A MYSTICAL saint, who lived a hermit on the banks of the River Wear two miles east of Durham, is remembered today on the 850th anniversary of his death.

St Godric was revered by the monks of Durham Cathedral’s Benedictine Order, venerated by the local peasantry, respected by the high-born and was sought out by senior clergymen and scholars from across England.

The holy man chose to live in austere self-imposed isolation in snake-infested woodland at Finchale, determined to devote himself to God.

But his determination to be left undisturbed was eventually surrendered to a reputation of stories of miracles, cures and extra-sensory perception which punctuated his 12th century life, all meticulously documented over many years by Brother Reginald, one of the cathedral’s community of monks.

When, after many years, Reginald sought blessing from Godric for the book about his life he was reluctantly given it, only after faithfully promising, “never to speak of these things here written nor show them to anyone”, until the day following the hermit’s burial.

The monk’s attention to detail in writings covering life in the Middle-Ages remarkably survived the turmoil of subsequent centuries.

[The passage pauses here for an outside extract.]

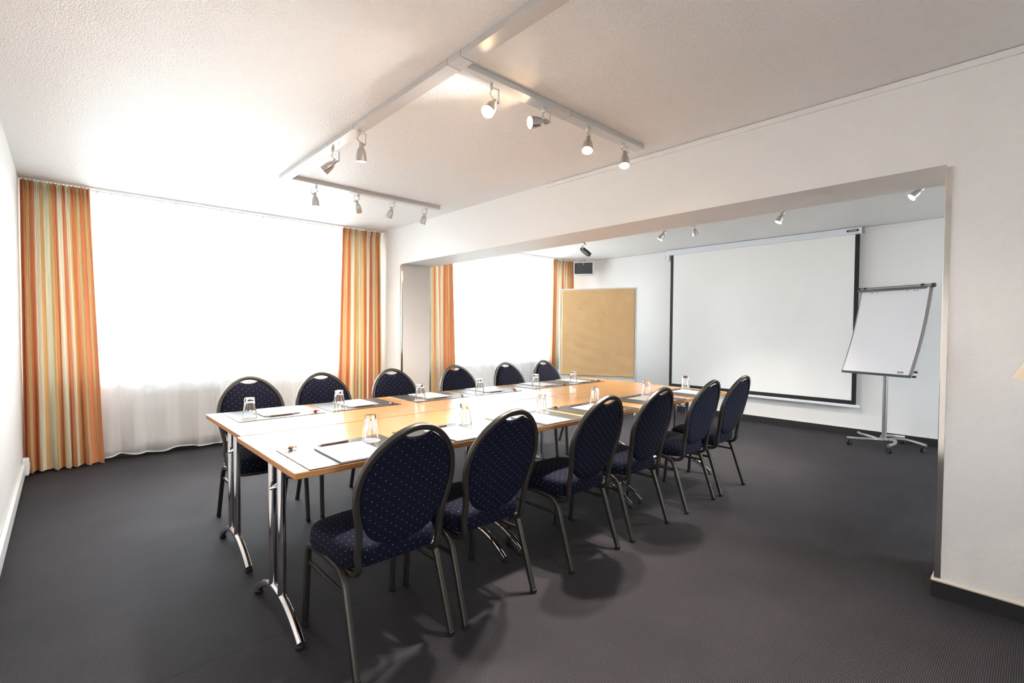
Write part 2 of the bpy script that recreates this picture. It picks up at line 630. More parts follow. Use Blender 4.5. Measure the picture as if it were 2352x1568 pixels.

He not only marked the day of Godric’s death, May 21, 1170, which also fell on a Thursday that year, but also the time of his passing, almost to the hour, and the late spring sunshine that greeted the dawn, not unlike the weather forecast for today.

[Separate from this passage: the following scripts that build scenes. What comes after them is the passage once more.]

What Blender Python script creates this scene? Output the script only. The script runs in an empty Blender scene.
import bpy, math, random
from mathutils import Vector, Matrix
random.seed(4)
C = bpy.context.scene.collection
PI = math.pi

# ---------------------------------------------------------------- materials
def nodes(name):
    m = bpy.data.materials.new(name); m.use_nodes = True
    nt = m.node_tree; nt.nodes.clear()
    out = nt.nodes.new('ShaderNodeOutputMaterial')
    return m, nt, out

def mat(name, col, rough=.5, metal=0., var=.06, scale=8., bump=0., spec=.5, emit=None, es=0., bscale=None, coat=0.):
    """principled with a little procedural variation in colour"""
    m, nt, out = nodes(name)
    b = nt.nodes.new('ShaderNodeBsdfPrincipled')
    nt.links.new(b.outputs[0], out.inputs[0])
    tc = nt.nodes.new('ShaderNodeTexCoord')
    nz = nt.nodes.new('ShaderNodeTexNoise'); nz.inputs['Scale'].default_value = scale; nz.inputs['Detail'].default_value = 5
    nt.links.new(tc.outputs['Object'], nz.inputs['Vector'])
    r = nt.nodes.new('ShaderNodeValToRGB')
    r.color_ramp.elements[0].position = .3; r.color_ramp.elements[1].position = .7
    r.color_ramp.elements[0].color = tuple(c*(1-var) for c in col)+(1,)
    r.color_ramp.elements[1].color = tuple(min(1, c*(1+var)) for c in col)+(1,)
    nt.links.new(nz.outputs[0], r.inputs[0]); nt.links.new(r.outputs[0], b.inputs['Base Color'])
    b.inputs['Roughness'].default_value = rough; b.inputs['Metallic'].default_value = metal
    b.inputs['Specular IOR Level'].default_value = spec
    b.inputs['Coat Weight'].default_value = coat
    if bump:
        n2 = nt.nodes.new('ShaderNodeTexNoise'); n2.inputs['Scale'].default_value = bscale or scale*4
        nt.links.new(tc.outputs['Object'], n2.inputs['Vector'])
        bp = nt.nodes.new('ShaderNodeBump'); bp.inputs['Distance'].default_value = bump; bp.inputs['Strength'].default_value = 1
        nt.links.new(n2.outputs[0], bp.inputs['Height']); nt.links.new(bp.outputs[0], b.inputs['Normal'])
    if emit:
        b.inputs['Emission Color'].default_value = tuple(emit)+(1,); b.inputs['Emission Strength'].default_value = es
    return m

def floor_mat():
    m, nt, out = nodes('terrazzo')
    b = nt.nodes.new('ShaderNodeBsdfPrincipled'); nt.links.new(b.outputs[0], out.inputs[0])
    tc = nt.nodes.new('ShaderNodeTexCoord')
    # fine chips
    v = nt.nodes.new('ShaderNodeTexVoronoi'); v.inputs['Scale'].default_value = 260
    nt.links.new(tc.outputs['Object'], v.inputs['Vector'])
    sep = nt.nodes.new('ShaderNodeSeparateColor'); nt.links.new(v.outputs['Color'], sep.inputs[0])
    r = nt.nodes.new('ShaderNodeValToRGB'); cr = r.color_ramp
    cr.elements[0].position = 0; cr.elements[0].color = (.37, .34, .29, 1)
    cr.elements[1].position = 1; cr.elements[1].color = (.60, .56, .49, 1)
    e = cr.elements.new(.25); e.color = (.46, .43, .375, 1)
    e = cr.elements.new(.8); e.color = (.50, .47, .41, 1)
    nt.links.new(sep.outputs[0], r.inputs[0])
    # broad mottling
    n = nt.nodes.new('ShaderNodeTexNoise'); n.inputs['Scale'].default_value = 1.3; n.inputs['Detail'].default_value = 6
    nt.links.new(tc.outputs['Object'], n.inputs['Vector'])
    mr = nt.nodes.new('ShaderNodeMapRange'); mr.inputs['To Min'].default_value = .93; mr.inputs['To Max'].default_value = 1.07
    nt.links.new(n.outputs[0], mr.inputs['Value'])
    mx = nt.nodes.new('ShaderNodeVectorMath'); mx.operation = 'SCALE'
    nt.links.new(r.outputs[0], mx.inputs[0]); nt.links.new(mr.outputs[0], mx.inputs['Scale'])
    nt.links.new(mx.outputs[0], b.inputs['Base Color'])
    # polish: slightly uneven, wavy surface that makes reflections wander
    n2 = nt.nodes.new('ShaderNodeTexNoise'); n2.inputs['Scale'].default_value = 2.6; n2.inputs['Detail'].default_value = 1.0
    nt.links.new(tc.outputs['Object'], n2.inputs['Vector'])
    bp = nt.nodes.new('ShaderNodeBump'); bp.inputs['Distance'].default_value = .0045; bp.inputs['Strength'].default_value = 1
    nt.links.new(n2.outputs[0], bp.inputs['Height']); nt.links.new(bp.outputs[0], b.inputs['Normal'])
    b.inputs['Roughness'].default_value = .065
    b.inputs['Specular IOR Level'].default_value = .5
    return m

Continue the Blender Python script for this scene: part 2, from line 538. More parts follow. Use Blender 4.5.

When Godric died, thought to be aged 105, he was afforded the funeral rites normally reserved for Benedictine monks and his body was laid to rest in a sealed tomb beneath his chapel.

About twenty five years later Finchale Priory was founded on the site of the hermit’s grave and thrived for almost 350 years until Henry VIII’s dissolution of the monasteries in the mid-16th century.

The priory’s ethereal ruins, maintained by English Heritage, stand in silent memorial.

A Roman Catholic Church in Durham City centre, long known simply as St Godric’s, was built in 1864 and had an attached primary school, now re-sited in Newton Hall, Durham, not far from Finchale.

Reginald’s description of Godric, from height, “a few inches” over five feet, powerful build, “brilliant” grey-blue eyes, elongated thin face and shaggy eyebrows, was the basis for a specialist police artist to pen a striking image in the early 1990s, now believed to rest in a Vatican archive.

The work of Detective Constable Bruce Burn, then a member of Durham Police’s major crime team, followed a request for help from Father Francis Rice, who spent his retirement researching the monk’s Latin tome.

It has pride of place at the front of his book, The Hermit of Finchale, published in 1994 by Pentland Press.

Father Rice, St Godric’s parish priest for 25 years before retirement, died in the mid-1990s.